La rifinitura con cui ha messo Ngonge davanti a Montipò, libero di battere a rete indisturbato, riassume in una sola giocata la partita di Lindstrom. Finalmente, dopo tanto penare, il danese è stato capace di prendersi la copertina nello stralcio di match disputato contro il Verona. Gli amanti dei dettagli avranno certamente apprezzato l’abilità nello smarcarsi alle spalle della retroguardia gialloblù. Associata alla lucidità nell’elaborare un pensiero tattico efficace. Utile a stimolare rapidamente proprio l’ex scaligero, che arrivava a rimorchio. Bravo, a sua volta, nel trovare la coordinazione in corsa, e spedire la palla in rete.
Del resto, il copione dato alla gara da Baroni a vantaggio acquisito era evidente: lasciare il possesso al Napoli, facendo grande densità centrale.
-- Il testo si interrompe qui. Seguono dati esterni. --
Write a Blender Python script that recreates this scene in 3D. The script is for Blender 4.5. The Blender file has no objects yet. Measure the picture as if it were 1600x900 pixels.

A quel punto, consapevole delle difficoltà a aprire il blocco difensivo veronese, Mazzarri ha preferito sviluppare diversamente il gioco, distribuendolo lungo le catene laterali. Mettere in ritmo i nuovi entrati, servendoli con i giri giusti, dunque, la chiave per decodificare l’atteggiamento degli ospiti.
Lindstrom rinato
Insomma, la prestazione di Lindstrom è servita a palesarne tutti i pregi. Un piccolo saggio sulla sua qualità. Quasi una novità, considerando quanto deludente sia stata finora la sua stagione. Non sempre a causa sua. Chiaramente se non viene messo nelle migliori condizioni per far bene – ovvero, utilizzato da mezzala piuttosto che nell’insolito ruolo di esterno classico -, l’acquisto più caro dell’estate partenopea è obbligato a reiventarsi specialista della fascia. Con conseguenze nefaste sul rendimento.

Se l’esperimento di trasformarlo nell’alternativa a Politano è fallito miseramente, averlo visto all’opera domenica pomeriggio, ruotando spesso con Kvaratskhelia, ha veicolato la sensazione che l’ex Eintracht Francoforte avesse piena padronanza dei principi funzionali all’interscambio. Quindi, in grado di esprimersi compiutamente sia muovendosi in ampiezza, che invertendo la posizione col georgiano: uno fuori e l’altro nel mezzo spazio di sinistra.
Probabilmente, il motivo per cui il 77 si è calato con naturalezza in questa situazione incredibilmente sfumata va ricercato nelle contromisure adottate per disinnescare i suoi incredibili fondamentali tecnici. Quando Kvara riceve di spalle, infatti, viene contrastato dal marcato diretto e immediatamente raddoppiato. L’unica soluzione plausibile rimane lo scarico all’indietro. Ma la fluidità posizionale innescata con Lindstrom permette ai due di pensare quasi all’unisono, secondo la logica delle rotazioni.
Ngonge valida alternativa
Anche Ngonge ha consentito al Napoli di prendere campo grazie alla capacità di fornire ai centrocampisti azzurri tracce di gioco che ne esaltassero i tagli: sul contromovimento di Simeone, propedeutico a svuotare il cono di luce centrale, il belga si fiondava in quello spazio, aggredendolo in corsa.

Effettivamente, sulla destra questa giocata è abbastanza consuetudinaria per i Campioni d’Italia, poiché Politano occupa quella specifica porzione di campo in maniera assai dinamica e propositiva. Quindi, è sempre complicato assorbirne gli sganciamenti, orientati a muoversi alle spalle degli avversari.
C’è comunque una differenza tra i due esterni: Politano preferisce stringere soprattutto in conduzione. Mentre Ngonge ama andare pure senza palla.
Con queste premesse la squadra partenopea si avvicina alla trasferta di Milano. Ad animare tifosi e addetti ai lavori un sentimento ambivalente. Difficile non avere negli occhi la rimonta col Verona. Al contempo, da Castelvolturno filtra la sensazione che Mazzarri voglia affrontare il Milan tornando al 3-4-3. Una strategia ultraconservativa, ideale per controllare gli spazi e schermare le linee di passaggio, che stride con la pericolosità nella metà campo altrui prodotta dai giocatori offensivi.